GIVEN PROBLEM >>
Tally up the lines that include "part" and state that number by itself.

COLLECTED DATA >>
○ ○ ○ ○ ○ ○ ○
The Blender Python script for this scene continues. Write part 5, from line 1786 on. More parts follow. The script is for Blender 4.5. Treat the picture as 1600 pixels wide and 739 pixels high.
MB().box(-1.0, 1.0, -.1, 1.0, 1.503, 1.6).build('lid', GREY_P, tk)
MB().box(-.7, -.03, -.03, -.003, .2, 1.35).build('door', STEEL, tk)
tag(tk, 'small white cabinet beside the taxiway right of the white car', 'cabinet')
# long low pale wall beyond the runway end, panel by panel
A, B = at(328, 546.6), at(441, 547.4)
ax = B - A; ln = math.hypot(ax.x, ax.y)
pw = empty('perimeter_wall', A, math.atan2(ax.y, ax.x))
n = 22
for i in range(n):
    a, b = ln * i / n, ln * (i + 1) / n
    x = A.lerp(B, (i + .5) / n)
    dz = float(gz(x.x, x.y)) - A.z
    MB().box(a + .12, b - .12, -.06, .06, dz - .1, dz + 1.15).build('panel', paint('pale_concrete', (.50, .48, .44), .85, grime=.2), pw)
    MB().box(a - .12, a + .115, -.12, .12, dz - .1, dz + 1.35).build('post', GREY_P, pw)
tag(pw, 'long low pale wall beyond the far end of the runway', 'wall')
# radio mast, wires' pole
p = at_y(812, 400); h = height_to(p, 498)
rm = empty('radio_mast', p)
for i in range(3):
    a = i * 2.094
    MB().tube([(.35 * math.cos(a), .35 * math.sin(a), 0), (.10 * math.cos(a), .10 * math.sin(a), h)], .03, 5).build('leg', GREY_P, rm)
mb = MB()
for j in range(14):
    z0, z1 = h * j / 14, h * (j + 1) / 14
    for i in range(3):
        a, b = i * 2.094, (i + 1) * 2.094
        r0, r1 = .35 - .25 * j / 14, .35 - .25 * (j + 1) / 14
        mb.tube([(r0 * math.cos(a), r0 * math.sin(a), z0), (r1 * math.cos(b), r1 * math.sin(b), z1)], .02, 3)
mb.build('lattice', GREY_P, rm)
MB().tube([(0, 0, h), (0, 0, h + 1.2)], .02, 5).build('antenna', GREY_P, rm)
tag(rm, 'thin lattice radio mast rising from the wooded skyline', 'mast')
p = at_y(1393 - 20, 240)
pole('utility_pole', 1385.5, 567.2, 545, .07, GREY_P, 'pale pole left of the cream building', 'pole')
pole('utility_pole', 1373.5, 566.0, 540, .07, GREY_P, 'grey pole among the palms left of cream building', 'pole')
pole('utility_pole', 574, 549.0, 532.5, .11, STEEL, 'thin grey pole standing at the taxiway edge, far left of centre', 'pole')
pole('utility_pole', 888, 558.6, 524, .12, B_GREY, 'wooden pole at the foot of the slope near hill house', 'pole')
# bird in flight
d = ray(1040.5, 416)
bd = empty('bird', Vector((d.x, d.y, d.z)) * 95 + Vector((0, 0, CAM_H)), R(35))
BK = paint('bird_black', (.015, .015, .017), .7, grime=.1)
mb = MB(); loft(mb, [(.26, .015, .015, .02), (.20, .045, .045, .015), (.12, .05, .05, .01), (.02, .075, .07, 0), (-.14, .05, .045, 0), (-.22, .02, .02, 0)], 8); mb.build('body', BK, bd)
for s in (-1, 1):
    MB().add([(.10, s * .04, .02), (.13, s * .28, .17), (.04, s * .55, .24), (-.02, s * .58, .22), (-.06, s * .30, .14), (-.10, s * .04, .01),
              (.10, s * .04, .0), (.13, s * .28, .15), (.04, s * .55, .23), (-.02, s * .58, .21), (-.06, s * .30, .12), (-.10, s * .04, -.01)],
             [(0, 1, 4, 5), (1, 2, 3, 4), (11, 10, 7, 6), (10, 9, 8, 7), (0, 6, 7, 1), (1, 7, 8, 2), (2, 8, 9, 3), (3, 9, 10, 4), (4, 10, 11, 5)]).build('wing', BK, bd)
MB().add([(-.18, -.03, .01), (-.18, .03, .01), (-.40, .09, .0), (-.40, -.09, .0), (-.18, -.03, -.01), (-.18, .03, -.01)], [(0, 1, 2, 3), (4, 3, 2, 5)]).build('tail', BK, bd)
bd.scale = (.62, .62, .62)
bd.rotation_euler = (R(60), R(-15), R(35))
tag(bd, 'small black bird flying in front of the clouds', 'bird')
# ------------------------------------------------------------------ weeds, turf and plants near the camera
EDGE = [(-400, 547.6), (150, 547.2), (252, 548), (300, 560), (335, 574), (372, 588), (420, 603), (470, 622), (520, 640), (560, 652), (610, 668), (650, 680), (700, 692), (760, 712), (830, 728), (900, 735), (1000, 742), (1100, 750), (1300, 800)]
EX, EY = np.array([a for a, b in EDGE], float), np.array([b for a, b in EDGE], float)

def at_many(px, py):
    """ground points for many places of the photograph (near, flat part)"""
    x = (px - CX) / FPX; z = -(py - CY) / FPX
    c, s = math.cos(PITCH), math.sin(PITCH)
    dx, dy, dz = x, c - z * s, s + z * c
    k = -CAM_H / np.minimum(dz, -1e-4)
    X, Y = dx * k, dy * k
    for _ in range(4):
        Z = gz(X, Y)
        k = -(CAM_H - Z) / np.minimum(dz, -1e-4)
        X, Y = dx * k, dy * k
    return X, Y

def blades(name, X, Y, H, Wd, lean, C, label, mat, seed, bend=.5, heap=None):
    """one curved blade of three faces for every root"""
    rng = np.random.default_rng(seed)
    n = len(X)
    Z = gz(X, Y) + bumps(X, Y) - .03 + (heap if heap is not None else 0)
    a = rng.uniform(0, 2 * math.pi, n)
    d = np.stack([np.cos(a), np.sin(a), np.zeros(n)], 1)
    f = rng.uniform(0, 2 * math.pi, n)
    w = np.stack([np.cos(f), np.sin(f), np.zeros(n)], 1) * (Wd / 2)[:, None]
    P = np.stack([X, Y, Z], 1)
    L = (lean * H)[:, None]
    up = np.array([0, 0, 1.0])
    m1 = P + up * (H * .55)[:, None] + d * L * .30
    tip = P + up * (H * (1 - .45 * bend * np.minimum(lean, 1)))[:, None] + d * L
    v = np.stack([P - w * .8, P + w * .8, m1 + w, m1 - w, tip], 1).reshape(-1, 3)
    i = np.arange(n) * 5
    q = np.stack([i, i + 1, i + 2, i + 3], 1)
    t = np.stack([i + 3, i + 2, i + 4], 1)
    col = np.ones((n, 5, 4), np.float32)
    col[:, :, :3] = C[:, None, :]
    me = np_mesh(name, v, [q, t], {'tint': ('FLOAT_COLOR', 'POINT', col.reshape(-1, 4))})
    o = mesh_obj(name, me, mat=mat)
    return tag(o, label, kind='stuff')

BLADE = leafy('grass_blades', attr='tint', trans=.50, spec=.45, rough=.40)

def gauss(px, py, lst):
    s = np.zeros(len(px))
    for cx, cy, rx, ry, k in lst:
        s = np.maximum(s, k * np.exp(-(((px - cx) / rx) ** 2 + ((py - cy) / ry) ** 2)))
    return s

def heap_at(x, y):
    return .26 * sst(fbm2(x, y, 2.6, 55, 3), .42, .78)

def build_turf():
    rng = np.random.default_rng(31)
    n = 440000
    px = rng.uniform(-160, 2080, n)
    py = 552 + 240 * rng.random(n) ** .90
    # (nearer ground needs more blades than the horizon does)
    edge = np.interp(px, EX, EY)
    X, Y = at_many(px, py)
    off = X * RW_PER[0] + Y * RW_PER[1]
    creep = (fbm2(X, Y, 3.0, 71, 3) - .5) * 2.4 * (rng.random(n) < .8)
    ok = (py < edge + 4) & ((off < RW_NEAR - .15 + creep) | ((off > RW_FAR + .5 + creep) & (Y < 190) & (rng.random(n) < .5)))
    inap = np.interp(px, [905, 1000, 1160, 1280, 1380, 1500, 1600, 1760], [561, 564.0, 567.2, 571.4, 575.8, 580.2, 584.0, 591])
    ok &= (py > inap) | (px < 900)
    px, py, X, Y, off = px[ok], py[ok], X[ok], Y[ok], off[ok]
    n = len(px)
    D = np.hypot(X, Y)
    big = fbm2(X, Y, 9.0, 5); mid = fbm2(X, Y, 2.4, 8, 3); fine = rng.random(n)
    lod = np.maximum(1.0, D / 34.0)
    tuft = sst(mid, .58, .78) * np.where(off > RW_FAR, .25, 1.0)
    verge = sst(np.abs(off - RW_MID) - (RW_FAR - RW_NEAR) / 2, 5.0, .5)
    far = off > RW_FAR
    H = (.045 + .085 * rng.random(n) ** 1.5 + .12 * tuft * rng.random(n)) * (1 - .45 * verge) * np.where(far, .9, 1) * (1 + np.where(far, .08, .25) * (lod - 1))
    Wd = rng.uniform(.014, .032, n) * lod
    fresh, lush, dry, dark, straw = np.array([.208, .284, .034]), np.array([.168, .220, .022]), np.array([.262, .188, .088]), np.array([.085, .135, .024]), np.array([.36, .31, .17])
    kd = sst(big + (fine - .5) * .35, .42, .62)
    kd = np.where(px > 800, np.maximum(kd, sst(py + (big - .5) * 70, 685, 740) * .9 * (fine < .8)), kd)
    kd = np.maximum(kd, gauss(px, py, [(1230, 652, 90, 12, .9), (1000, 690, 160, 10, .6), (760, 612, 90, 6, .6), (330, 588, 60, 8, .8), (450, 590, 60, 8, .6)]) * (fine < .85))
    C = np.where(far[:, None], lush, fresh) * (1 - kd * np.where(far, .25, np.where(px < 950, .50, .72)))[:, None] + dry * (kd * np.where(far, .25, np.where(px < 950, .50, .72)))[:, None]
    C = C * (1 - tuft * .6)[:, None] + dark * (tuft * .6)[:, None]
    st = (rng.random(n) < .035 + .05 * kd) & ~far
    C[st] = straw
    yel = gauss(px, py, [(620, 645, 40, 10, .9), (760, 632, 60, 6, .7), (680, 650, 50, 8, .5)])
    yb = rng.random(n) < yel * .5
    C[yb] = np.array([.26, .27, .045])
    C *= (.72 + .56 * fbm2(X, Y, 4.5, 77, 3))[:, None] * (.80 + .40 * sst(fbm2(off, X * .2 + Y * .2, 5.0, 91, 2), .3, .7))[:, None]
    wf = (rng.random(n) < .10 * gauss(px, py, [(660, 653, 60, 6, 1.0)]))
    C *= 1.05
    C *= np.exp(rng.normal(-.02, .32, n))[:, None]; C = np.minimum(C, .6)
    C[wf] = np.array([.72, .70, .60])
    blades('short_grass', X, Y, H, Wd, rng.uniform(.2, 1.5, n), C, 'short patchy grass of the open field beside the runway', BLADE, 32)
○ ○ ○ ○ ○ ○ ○
RESULT FOR THIS TASK >>
2